Challenge
Find the lines holding "Python" and copy them.

Dataset
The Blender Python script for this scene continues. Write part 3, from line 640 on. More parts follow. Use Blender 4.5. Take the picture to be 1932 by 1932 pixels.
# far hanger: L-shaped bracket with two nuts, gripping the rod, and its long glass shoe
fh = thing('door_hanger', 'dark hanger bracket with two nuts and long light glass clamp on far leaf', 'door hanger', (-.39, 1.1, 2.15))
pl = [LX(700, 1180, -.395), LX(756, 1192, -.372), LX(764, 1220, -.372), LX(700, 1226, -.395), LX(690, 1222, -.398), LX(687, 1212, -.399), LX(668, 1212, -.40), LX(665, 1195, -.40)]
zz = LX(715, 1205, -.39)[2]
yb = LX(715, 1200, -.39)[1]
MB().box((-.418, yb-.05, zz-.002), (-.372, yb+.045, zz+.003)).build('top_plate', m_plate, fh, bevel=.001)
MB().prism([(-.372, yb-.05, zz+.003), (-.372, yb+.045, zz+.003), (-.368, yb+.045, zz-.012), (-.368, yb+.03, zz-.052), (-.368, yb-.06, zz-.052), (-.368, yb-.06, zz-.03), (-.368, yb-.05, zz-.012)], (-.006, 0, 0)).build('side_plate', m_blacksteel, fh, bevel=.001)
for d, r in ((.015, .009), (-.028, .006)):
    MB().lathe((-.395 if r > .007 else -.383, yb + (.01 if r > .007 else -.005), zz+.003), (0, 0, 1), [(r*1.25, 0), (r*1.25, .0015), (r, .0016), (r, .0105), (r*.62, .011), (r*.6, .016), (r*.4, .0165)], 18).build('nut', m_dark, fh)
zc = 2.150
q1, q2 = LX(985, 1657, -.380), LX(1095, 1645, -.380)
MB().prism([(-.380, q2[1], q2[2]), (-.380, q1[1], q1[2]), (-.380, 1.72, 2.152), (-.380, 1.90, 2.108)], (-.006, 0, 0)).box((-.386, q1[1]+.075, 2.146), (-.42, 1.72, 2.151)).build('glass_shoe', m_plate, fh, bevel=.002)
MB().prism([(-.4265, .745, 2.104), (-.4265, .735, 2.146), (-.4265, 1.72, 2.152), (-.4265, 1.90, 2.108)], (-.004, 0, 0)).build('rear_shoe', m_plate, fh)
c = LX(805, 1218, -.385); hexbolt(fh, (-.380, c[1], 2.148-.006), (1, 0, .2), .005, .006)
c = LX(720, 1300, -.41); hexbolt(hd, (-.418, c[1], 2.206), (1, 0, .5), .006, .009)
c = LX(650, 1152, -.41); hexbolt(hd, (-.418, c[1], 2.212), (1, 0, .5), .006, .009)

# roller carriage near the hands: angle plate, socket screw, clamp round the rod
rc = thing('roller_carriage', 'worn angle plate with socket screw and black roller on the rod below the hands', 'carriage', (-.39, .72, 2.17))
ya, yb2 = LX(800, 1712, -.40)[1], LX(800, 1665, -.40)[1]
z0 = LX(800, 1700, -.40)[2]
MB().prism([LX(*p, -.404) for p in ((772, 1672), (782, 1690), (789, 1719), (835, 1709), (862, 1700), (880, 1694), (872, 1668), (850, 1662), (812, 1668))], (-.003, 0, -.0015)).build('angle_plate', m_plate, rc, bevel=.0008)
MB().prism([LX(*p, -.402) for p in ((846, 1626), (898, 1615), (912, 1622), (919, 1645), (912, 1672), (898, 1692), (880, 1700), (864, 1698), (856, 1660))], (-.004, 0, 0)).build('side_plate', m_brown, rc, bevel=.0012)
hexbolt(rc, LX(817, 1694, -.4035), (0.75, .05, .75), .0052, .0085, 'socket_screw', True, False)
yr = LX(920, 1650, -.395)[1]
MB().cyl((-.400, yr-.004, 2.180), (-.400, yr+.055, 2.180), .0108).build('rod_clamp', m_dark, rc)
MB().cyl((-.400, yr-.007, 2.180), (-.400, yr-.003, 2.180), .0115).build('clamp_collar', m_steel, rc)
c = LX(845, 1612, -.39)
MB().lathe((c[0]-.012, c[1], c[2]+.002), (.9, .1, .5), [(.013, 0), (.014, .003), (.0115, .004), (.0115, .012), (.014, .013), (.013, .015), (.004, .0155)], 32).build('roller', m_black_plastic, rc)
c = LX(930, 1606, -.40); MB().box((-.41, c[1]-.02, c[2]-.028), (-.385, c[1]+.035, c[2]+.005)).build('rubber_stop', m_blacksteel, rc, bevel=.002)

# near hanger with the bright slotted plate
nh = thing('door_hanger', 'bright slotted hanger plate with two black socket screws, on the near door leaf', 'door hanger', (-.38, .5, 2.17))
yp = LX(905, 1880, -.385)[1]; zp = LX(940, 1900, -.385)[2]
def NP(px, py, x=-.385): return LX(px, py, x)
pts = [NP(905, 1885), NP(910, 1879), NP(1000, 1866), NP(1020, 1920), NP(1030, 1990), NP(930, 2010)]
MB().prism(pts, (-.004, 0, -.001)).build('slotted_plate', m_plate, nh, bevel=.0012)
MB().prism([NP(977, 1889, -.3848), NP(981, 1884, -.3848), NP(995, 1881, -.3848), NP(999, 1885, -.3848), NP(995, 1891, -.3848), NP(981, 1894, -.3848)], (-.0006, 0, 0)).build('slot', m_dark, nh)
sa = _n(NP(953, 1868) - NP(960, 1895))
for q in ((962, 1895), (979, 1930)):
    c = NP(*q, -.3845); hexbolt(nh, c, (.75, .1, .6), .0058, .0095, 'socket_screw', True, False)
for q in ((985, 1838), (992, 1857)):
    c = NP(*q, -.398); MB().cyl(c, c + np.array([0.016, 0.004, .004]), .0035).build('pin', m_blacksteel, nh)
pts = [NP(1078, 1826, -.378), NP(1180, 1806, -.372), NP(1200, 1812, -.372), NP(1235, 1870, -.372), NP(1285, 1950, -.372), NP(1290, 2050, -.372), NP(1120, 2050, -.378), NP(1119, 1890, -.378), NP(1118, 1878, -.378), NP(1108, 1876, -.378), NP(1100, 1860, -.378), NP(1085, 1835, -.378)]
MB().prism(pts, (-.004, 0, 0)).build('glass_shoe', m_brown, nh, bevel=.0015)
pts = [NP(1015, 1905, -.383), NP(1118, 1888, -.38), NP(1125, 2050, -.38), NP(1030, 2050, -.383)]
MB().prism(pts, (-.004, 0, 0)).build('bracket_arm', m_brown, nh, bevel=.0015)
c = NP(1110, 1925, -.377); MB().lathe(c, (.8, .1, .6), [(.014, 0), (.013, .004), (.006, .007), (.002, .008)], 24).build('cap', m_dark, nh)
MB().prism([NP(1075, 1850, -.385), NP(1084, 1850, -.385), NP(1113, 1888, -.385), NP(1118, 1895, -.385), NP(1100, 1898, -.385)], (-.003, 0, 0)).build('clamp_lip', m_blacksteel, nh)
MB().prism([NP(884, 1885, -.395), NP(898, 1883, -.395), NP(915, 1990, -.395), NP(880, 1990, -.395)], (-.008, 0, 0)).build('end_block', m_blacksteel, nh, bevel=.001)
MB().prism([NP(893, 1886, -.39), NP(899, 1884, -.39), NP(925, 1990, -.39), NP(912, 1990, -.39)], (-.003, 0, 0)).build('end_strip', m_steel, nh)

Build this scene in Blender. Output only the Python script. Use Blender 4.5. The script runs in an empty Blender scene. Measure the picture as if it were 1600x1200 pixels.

Exercise answer
The Blender Python script for this scene continues. Write part 3, from line 640 on. More parts follow. Use Blender 4.5. Take the picture to be 1932 by 1932 pixels.
Build this scene in Blender. Output only the Python script. Use Blender 4.5. The script runs in an empty Blender scene. Measure the picture as if it were 1600x1200 pixels.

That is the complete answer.